By signing this form, you acknowledge and confirm the following:

(i) You are duly authorised by your proxy to provide his/her personal information above;

(ii) The Company and its agents are authorised to send the login details to access the online platform to your proxy through the email address provided above. Neither the Company nor its agents assume any obligation or liability whatsoever in respect of the accuracy or completeness of the information provided, or in connection with the transmission of the login details or any use of the login details for voting or otherwise; and

(iii) Any votes cast by your proxy through the online platform are irrevocable once the voting session ends.

  1. To be valid, this form must be completed and delivered to the Company's Share Registrar, Computershare Hong Kong Investor Services Limited, 17M Floor, Hopewell Centre, 183 Queen's Road East, Wanchai, Hong Kong, as soon as possible and in any event by 11:30 a.m. on 23 May 2026, being at least 48 hours before the time holding the AGM (or 24 hours before a poll is taken, if the poll is taken more than 48 hours after it is demanded). If this form is signed by an attorney, the power of attorney or other authority relied on to sign it (or a copy which has been certified by a notary or an office copy) must be delivered to the Share Registrar with this form, except that a power of attorney which has already been registered with the Company need not be so delivered.

  2. If more than one valid proxy form is delivered in respect of the same share for use at the AGM, the one which is delivered last (regardless of the date on which it is signed) will be treated as the valid form. If it is not possible to determine the order of delivery, none of the forms will be treated as valid.

  3. Completion and delivery of this form will not preclude you from attending in person and voting at the AGM or any adjournment (whether physically or through the online platform) thereof if you so wish but your proxy's authority to vote on a resolution is to be regarded as revoked if you attend the AGM in person (whether physically or through the online platform) and vote on that particular resolution.

  4. The Company and its Share Registrar will not accept any documents relating to proxies that are submitted through electronic means or by any other data transmission process.

  5. The Company has absolute discretion to deal with any proxy forms including rejecting any form of proxy which is incomplete, improperly completed, illegible, or where it is difficult to ascertain from it the intention of the shareholder making the appointment or where its contents contradict another form of proxy submitted by or on behalf of the same shareholder.
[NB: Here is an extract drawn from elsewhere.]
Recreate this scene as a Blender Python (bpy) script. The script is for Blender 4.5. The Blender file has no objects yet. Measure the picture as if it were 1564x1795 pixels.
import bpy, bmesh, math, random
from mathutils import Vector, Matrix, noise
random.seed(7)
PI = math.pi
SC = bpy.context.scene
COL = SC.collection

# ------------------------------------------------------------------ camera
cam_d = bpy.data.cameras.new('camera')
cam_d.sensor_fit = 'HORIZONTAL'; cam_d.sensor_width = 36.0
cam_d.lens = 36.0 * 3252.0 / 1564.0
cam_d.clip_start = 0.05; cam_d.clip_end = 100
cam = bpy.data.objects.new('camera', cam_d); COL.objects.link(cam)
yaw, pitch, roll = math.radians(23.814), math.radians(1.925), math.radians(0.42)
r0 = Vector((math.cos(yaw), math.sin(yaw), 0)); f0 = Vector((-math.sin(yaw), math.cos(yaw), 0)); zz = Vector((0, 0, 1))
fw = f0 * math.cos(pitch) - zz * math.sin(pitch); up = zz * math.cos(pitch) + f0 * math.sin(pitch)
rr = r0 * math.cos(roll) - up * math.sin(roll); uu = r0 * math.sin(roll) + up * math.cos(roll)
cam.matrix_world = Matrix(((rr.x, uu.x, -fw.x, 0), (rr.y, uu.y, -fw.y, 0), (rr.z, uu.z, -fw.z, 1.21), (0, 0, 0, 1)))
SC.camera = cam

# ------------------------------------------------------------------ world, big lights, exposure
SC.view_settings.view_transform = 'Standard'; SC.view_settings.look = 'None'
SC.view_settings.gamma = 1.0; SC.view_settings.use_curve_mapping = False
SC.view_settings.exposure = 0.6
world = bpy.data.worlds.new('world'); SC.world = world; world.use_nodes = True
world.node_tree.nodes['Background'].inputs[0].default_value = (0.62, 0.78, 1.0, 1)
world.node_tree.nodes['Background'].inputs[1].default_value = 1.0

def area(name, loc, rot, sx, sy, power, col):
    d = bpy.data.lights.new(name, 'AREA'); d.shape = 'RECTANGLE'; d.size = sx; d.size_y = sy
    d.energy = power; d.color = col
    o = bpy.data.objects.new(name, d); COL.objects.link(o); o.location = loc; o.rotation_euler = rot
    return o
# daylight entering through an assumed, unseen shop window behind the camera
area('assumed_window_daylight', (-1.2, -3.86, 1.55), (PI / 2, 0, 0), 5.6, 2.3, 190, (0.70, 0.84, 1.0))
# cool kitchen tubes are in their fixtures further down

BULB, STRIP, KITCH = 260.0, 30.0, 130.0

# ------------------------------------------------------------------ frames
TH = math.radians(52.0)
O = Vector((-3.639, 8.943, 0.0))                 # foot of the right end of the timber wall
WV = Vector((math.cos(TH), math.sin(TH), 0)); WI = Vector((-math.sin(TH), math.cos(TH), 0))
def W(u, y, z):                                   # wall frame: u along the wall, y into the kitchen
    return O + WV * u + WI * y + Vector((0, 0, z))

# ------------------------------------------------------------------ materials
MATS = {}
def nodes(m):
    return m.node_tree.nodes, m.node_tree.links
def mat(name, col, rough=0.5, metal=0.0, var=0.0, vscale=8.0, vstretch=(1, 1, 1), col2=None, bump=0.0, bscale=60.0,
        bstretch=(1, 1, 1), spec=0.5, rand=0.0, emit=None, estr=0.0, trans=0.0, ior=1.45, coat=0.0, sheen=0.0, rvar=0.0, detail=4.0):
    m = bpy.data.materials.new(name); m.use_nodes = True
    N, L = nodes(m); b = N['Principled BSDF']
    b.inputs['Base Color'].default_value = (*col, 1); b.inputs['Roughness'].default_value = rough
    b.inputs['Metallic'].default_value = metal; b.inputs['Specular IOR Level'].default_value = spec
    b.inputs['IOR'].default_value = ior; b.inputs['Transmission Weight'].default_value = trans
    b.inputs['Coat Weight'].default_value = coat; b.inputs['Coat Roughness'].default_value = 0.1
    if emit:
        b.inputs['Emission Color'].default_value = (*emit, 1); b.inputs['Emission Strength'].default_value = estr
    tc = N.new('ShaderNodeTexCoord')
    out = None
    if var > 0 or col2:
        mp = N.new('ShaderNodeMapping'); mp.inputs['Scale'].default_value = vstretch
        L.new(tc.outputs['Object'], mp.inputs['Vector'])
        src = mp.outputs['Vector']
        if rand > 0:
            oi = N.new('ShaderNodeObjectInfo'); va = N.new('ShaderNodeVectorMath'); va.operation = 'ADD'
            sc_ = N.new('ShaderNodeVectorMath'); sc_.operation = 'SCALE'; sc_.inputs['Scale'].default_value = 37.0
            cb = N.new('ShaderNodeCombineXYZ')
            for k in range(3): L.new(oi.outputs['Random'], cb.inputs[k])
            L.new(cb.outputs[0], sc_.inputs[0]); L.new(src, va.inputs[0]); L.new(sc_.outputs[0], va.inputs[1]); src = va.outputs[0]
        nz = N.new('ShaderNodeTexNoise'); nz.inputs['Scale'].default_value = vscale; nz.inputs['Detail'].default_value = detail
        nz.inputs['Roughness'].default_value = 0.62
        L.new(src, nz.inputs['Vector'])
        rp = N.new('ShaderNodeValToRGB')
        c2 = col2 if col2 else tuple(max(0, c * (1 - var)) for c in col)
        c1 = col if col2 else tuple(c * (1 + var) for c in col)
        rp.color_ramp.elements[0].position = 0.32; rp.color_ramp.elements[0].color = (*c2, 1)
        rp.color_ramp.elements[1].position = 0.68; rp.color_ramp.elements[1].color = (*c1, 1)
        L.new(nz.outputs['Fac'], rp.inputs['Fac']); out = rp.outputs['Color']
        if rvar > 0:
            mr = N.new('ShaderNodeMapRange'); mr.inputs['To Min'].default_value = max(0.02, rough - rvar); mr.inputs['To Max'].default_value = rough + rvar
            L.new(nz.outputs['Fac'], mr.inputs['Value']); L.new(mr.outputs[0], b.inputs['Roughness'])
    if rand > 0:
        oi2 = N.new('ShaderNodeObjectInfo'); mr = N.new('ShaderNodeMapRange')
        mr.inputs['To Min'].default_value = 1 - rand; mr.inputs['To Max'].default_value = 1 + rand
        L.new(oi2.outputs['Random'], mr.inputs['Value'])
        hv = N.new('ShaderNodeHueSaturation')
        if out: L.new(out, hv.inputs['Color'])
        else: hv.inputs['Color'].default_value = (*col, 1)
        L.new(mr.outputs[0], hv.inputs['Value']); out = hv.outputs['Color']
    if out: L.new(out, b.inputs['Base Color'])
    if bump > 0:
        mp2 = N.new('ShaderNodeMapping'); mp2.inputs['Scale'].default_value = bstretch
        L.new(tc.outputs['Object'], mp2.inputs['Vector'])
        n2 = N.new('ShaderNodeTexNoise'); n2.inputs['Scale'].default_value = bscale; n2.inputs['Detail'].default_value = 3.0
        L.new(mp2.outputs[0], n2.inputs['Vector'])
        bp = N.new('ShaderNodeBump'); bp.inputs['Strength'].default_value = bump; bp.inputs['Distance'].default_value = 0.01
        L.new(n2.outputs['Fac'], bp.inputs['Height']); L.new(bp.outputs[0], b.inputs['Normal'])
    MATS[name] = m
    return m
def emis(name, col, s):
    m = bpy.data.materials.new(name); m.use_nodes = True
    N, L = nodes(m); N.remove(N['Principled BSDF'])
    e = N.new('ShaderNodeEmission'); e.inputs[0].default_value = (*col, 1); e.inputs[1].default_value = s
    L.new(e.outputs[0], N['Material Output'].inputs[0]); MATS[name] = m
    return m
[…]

PERSONAL INFORMATION COLLECTION STATEMENT

Your supply of your and your proxy's name, address and/or email address ('Personal Data') is required for the purpose of processing your request for the appointment of proxy and your voting instructions for the AGM (the 'Purposes'). If you fail to provide sufficient and accurate information, we may not be able to process your instructions. We may transfer your and your proxy's Personal Data to our agent, contractor, or third-party service provider who provides administrative, computer and other services to us for the Purposes, and to such parties who are authorised by law to request the information. Your and your proxy's Personal Data will be retained for such period as may be necessary to fulfil the Purposes. You/your proxy has/have the right to request access to and/or correction of the relevant Personal Data in accordance with the provisions of the Personal Data (Privacy) Ordinance, and any such request should be in writing by either of the following means:

By mail to: Personal Data Privacy Officer
Computershare Hong Kong Investor Services Limited
17M Floor, Hopewell Centre, 183 Queen's Road East, Wanchai, Hong Kong

By email to: [email protected]

This document is made in English and Chinese. In case of any inconsistency, the English version shall prevail.

References to times and dates in this document are to Hong Kong times and dates.